International Wildlife Conservation Society Website:

Peter is a naturalized American citizen whose great interest in wildlife began in the countryside of Ireland, where he was born and grew up. When he was eighteen he joined the British Air Force and served for four years in combat service in World War II. When the war ended, he joined a British tea company in north Bengal and spent five years living and working in the great forests of north India, terrain that teemed with wildlife in those years.
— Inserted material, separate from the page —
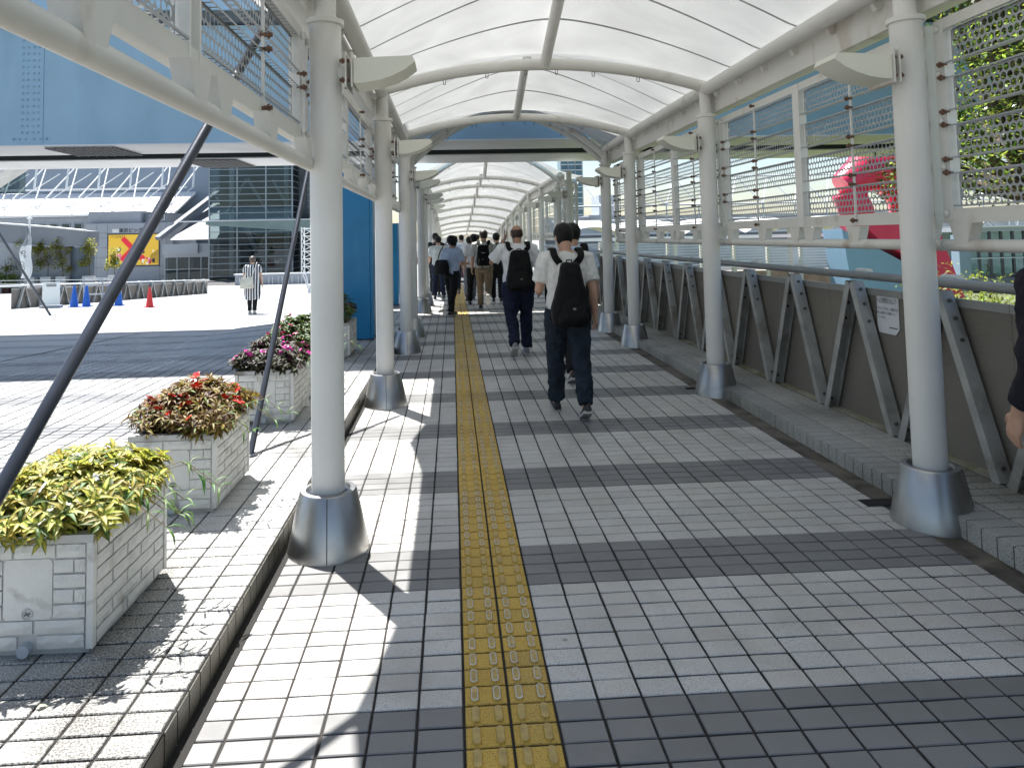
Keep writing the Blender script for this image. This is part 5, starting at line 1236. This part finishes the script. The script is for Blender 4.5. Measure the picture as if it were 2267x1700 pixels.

In 1953 he left his tea industry work and walked from Darjeeling to Katmandu, 350 miles, to start a safari company. He ran this as a professional hunter in south west Nepal for eighteen years, before returning his hunting concession back to the Nepalese government and offering to turn it into protected area. To this end, in 1968, and to generate funding to create the new reserve, he founded, with four others – two doctors and two attorneys – the International Wildlife Conservation Society Inc., and had it registered in Washington D.C. as a not-for-profit foundation with 501 © 3 tax status.

Peter Byrne, Nepal, 1957 (credit: Peter Byrne)

Returning to Nepal he spent a year encamped in the area that is today the Sukila Phanta (The White Grass Plains, or WGP) Wildlife Reserve and, working with local labor, demarcated and mapped the whole area, built roads and bridges, trained guards in wildlife protection work and provided equipment. Since that time he has spent part of every winter in the reserve, either working on conservation projects or running eco tours with clients as a means of raising money for these projects.

He is a Member of the Academy of Applied Science of Boston, MA, a Member Emeritus of the Explorers Club of New York and, since 1968, Executive Director of the International Wildlife Conservation Society.

The society was originally created for the purpose of creating a protected park out of part of a big game hunting concession operated by Peter Byrne from 1953 to 1968. The result of the society’s work is the Sukila Phanta Wildlife Reserve. Originally designed to encompass 60,000 acres, the park in recent years has been increased in size to 200,000 acres and, mainly because of its remoteness, has remained pristine and unspoiled, as well as only minimally explored.

Sukila Phanta Wildlife Reserve (photo: Peter Byrne)

The park now provides habitat for more than sixty species of mammals, three hundred and fifty species of birds, approximately twenty-seven species of fish in its jungle rivers and a large number of reptiles, including two species of saurian, and giant monitor lizards.

Peter is a principal character in my nonfiction book “Anatomy of a Beast: Obsession and Myth on the Trail of Bigfoot.” He hunted the yeti in Nepal beginning in the late 1940s. While on a yeti expedition in 1957 he received word that a large humanoid similar to the yeti had been reported in California. He hiked to Katmandu and caught a plane to America. So began the saga of Bigfoot.